The touring show presents in total more than 100 artworks including prints, sketches, watercolours and oil paintings by the prolific Gillies (1898—1973). Both the exhibition and book criticise the narrow view that pigeonholes him as a landscape artist, overlooking his diverse body of work.
Instead they emphasise his engagement with modernist trends and the impact of historical events like the First World War on his art.
Several key events in his life are highlighted — each, in turn and collectively, having a profound impact on Gillies and his art. These include his wartime experiences in France where he was wounded and gassed. Later he witnessed his older sister leaving home following sexual abuse. In 1930 Gillies’s closest friend, the painter Wiliam Crozier, died aged 37.

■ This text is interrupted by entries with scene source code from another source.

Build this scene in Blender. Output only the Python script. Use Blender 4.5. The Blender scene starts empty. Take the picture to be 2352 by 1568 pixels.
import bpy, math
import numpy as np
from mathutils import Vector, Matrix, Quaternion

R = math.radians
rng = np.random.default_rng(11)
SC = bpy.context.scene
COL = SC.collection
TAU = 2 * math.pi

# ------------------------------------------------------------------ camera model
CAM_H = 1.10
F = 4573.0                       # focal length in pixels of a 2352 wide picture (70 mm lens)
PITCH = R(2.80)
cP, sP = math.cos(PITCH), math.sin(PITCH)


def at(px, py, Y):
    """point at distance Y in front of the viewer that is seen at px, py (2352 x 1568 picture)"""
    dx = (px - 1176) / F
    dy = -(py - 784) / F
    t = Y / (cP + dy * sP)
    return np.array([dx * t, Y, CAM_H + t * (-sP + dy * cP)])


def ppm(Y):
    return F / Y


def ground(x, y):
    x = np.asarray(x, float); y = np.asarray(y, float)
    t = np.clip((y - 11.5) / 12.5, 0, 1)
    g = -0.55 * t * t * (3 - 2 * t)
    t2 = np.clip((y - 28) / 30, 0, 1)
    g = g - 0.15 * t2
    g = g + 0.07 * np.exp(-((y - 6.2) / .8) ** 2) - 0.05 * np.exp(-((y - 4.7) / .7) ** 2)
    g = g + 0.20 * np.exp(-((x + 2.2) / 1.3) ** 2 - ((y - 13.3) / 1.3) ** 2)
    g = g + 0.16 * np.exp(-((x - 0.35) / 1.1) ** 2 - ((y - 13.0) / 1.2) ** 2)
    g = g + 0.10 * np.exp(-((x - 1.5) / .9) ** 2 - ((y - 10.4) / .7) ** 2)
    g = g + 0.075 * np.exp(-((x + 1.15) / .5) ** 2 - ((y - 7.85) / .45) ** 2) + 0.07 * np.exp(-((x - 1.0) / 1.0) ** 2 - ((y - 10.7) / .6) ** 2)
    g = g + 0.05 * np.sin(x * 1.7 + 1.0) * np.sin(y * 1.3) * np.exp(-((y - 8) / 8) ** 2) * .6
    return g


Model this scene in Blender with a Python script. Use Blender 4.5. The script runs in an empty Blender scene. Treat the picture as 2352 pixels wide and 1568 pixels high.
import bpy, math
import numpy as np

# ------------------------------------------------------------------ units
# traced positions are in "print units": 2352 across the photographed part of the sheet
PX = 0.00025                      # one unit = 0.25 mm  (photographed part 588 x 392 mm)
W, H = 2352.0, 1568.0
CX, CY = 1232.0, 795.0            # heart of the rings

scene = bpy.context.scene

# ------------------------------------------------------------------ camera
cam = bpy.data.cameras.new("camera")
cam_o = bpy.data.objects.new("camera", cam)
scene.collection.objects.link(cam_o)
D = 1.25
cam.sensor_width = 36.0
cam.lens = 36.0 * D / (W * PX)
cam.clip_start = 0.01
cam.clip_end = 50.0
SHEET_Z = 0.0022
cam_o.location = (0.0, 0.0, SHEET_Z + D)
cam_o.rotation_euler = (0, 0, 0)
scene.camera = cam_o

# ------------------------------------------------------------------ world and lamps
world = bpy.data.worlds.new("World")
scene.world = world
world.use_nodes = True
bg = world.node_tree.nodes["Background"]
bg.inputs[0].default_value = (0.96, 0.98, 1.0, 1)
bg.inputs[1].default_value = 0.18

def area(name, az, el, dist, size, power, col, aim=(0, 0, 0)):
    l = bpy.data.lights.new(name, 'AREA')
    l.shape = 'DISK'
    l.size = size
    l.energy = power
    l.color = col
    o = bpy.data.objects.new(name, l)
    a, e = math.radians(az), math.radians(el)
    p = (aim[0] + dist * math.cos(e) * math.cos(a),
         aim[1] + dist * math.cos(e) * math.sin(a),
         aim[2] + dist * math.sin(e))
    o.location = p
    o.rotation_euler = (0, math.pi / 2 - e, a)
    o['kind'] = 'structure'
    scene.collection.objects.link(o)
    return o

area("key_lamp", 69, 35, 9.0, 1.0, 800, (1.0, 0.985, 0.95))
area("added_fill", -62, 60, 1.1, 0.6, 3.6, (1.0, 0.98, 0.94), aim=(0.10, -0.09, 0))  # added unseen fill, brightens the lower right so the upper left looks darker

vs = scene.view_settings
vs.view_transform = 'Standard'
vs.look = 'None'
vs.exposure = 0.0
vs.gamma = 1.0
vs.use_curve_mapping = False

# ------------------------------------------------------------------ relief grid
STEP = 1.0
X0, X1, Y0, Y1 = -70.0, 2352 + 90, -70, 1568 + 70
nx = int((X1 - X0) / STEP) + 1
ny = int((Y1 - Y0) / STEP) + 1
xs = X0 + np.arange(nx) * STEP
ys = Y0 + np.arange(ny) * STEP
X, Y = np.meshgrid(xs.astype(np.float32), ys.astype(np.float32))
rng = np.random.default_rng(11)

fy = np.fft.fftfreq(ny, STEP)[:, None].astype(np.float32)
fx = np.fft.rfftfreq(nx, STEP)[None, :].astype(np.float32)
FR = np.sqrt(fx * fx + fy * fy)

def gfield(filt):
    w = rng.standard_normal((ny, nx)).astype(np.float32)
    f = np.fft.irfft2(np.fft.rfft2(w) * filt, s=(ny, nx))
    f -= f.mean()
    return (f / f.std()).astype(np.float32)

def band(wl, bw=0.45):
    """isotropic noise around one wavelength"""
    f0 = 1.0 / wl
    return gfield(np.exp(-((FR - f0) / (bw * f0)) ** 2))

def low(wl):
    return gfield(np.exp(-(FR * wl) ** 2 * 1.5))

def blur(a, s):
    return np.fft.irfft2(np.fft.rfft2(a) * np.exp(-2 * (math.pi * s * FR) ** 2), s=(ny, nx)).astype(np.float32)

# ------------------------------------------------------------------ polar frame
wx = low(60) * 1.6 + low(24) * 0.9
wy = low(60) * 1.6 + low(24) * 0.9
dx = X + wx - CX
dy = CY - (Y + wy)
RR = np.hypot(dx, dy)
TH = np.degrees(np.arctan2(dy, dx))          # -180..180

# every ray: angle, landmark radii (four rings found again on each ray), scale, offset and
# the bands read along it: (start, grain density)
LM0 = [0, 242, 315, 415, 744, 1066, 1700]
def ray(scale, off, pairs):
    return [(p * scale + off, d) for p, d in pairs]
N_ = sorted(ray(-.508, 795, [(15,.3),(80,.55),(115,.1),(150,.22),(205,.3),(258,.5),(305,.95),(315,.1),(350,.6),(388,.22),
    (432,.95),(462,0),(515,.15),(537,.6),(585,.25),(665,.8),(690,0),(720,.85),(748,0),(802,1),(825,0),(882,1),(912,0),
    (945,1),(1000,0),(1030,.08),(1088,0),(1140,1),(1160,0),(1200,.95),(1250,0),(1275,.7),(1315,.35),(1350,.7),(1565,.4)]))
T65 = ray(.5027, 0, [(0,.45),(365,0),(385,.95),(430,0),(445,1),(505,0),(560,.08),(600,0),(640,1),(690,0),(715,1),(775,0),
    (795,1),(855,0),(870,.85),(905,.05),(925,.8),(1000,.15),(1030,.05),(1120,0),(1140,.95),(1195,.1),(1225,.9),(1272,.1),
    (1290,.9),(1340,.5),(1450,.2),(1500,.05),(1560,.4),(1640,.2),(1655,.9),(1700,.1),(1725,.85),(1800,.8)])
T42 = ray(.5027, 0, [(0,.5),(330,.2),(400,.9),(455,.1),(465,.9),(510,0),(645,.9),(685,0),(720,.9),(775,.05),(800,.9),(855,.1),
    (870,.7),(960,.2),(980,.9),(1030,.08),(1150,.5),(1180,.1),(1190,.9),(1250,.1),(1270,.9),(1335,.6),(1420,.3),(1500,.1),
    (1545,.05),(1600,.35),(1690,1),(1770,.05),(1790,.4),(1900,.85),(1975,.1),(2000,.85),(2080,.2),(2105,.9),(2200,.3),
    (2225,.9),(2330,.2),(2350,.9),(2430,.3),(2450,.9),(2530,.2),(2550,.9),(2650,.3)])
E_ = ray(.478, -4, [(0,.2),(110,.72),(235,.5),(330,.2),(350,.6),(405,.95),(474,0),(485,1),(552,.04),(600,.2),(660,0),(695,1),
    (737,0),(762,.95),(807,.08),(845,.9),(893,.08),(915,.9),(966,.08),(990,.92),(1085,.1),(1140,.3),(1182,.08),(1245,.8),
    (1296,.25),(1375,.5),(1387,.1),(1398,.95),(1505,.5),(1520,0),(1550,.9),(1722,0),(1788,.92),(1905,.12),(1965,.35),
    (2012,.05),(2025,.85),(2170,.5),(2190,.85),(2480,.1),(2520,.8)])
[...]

Gillies is claimed as a British painter, which he was, but he was also a Scot. There is a bizarre claim in the book where, refuting the “countryman” label, he asserts: “It was always, however, unfit for purpose both in its claims and in its omissions. It relies on a historical stereotypes of countryside, town, city and on an unexamined assumption that only nationalists paint landscape.”
The idea that only “nationalists” are interested in landscape is absurd. It’s possible to be both British and Scottish, and a cultural nationalist and a political unionist. Gillies was a countryman but he was also a sophisticated artist with European sensibilities, who loved the Scottish landscape.
William Gillies: Modernism and Nation is at RSA, Edinburgh until January 28, 2024.